Friday, 18 September 2015

Review: Lock & Mori by Heather W. Petty

Publication Date: September 15th 2015
Publisher: Simon & Schuster
Length: 256 pages

In modern-day London, two brilliant high school students, one Sherlock Holmes and a Miss James "Mori" Moriarty, meet. A murder will bring them together. The truth very well might drive them apart.
Before they were mortal enemies, they were much more.
FACT: Someone has been murdered in London's Regent's Park. The police have no leads.
FACT: Miss James "Mori"Moriarty and Sherlock "Lock" Holmes should be hitting the books on a school night. Instead, they are out crashing a crime scene.
FACT: Lock has challenged Mori to solve the case before he does. Challenge accepted.
FACT: Despite agreeing to Lock's one rule--they must share every clue with each other--Mori is keeping secrets.
OBSERVATION: Sometimes you can't trust the people closest to you with matters of the heart. And after this case, Mori may never trust Lock again.

This book nearly sent me into a rage spiral that would have sent my kindle flying across the room, except a) there were one or two redeeming features (although sadly not as many as I would have liked) and b) my kindle is new.

I’ve always been a little wary of Sherlock Holmes retellings – I love the books, I love the movies I love the shows, but as soon as you start sticking my beloved characters into strange and slightly side eye worthy situations I get nervous. Then earlier this year I read ‘Every Breath’ by Ellie Marney and it was so GLORIOUSLY GOOD that I thought maybe I had been too hasty to judge. After all here was a modern day re-telling that involved teenage James Mycroft and Rachel Watts and it was so good I shrieked loudly and often at everyone over the days following reading it. So after that brilliance I found I had renewed interest in the forthcoming ‘Lock and Mori’ which featured a teenage Sherlock and Moriarty with a modern setting and a gender twisted Moriarty – colour me intrigued.

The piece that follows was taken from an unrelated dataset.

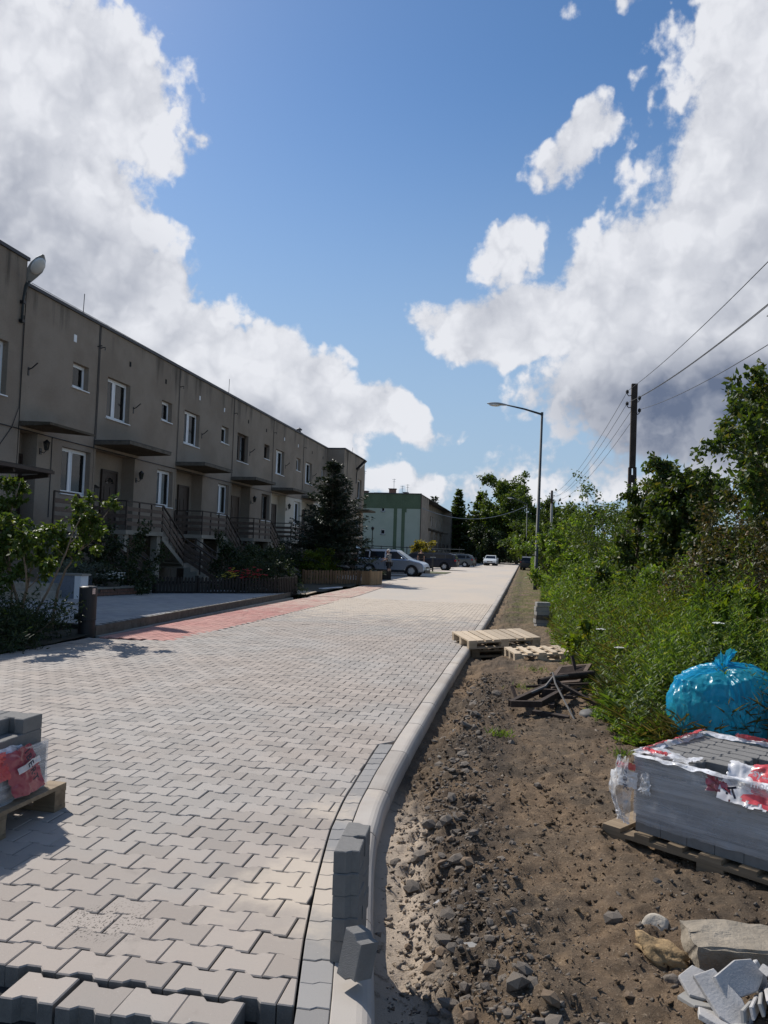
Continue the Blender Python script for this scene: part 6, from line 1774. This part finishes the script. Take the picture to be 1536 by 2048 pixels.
def frame_M(o, ex, ey, off=.004):
    ex = Vector(ex).normalized(); ey = Vector(ey); ey = (ey-ex*ey.dot(ex)).normalized(); ez = ex.cross(ey)
    p = Vector(o)+ez*off
    return Matrix(((ex.x, ey.x, ez.x, p.x), (ex.y, ey.y, ez.y, p.y), (ex.z, ey.z, ez.z, p.z), (0, 0, 0, 1)))

# ---- right pallet: local x along its front edge, local y to the back
RP, RPZ = (.46, 4.50, -.085), R_(-37)
pallet('worn wooden pallet under the film-wrapped paver stack on the right', RP, RPZ, 1.2, .90, 'pallet_old', 7)
def rp(p):
    c, s_ = math.cos(RPZ), math.sin(RPZ); return (RP[0]+c*p[0]-s_*p[1], RP[1]+s_*p[0]+c*p[1], RP[2]+p[2])
st = thing('paver_stack', 'grey paver stack wrapped in film on the right pallet', 'stack', rp((.17, .05, .1405)), RPZ)
SW, SD, LH = .72, .80, .0800
for k in range(4):
    lay = MB(); n = 5
    for i in range(n): lay.box((i*SW/n+.0015, .001*(k % 2), k*LH), ((i+1)*SW/n-.0015, SD, (k+1)*LH-.002))
    part('layer', lay, 'block_new', st, kind='stuff')
film = MB(); e = .006; z0, z1 = .09, 4*LH+.085
film.add([(-e, -e, z0), (SW+e, -e, z0), (SW+e, SD+e, z0), (-e, SD+e, z0), (-e, -e, z1), (SW+e, -e, z1), (SW+e, SD+e, z1), (-e, SD+e, z1)], [(0, 1, 5, 4), (1, 2, 6, 5), (2, 3, 7, 6), (3, 0, 4, 7)])
part('film', film, 'film_grey', st)
sheet('film_fold', st, 'film_clear', 90, 12, lambda u, v: (-.004+u*(SW+.01), -.011-.004*math.sin(v*9), .05+v*(z1-.06)), .006, 3, 14)
# bunched torn edge round the top
def rim_pts(u, v):
    s_ = u*4; w = (v-.5)*.055
    zz = z1+.012-abs(v-.4)*.03
    if s_ < 1: return (SW*s_, -.012+w, zz)
    if s_ < 2: return (SW+.006-w, SD*(s_-1), zz)
    if s_ < 3: return (SW*(3-s_), SD+.006-w, zz+.012)
    return (-.008+w, SD*(4-s_), zz+.006)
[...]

Sadly though, it really didn’t live up to those expectations. As with several books I’ve read recently the only thing that stopped this being a one star read was that the writing was not bad, in fact in places it was quite good – it’s just a shame about everything else.

Sherlock does not actually feel like the Sherlock we have come to know through the original stories, in fact the only things he shares are a name, a brother called Mycroft and a slight tendency towards the genius. Which we see in precisely one scene at the start of the book and then it’s dropped in favour of INSTALOVE.

I could possibly forgive the Sherlock character destruction (I’m lying, I totally couldn’t) if Mori had been an interesting and compelling character. Sadly I was disappointed yet again. She’s not a particularly nice person, very selfish to the detriment of others, and for me she really didn’t work at all. Sure she’s intelligent, but she’s aloof, cold, not particularly likeable even to the reader and her reasoning behind a lot of the decisions she makes in the book seemed bizarre at best. Sherlock’s fascination with her I could understand – after all she’s definitely intelligent, but instalove? Really? The big reason at the end for why Mori will never trust Sherlock again left me feeling decidedly non-plussed. 
Any sort of logic or reasoning she may have been in possession of disappears at around the half way mark where solving murders is tossed away in favour of make out sessions, and justice and safety for not just herself but her three younger brothers is tossed aside for decidedly tenuous reasons. Add in the fact that she's an English girl referring to her Mum as 'Mom' and I was about ready to give up.

Then there’s the pacing. We discover who the murderer is at the half way point and I reached that reveal, checked to see how much more of the book was left and genuinely didn’t know how the second half could possibly be filled. Short answer? Badly. It plays on all the tired clichés – look how stupid the adults are, we teenagers will solve everything and save the day! being the most frustrating to witness. Chuck in the instalove and I was ready to weep at the assassination of these characters. I’m all for playing with well-loved characters, twisting the scenarios to see how they work with different players and variables, but sadly in this case it really didn’t work.

If you’re after a good modern day Sherlock story then I cannot recommend ‘The Every trilogy’ by Ellie Marney enough. If you’re a fan of Sherlock, of the original stories, of interesting believable characters and well built up romance then sadly ‘Lock and Mori’ won’t be the book for you. It’s a great concept that could have been brilliant, but sadly is left to founder in bad pacing, terrible characters and an unbelievable plot.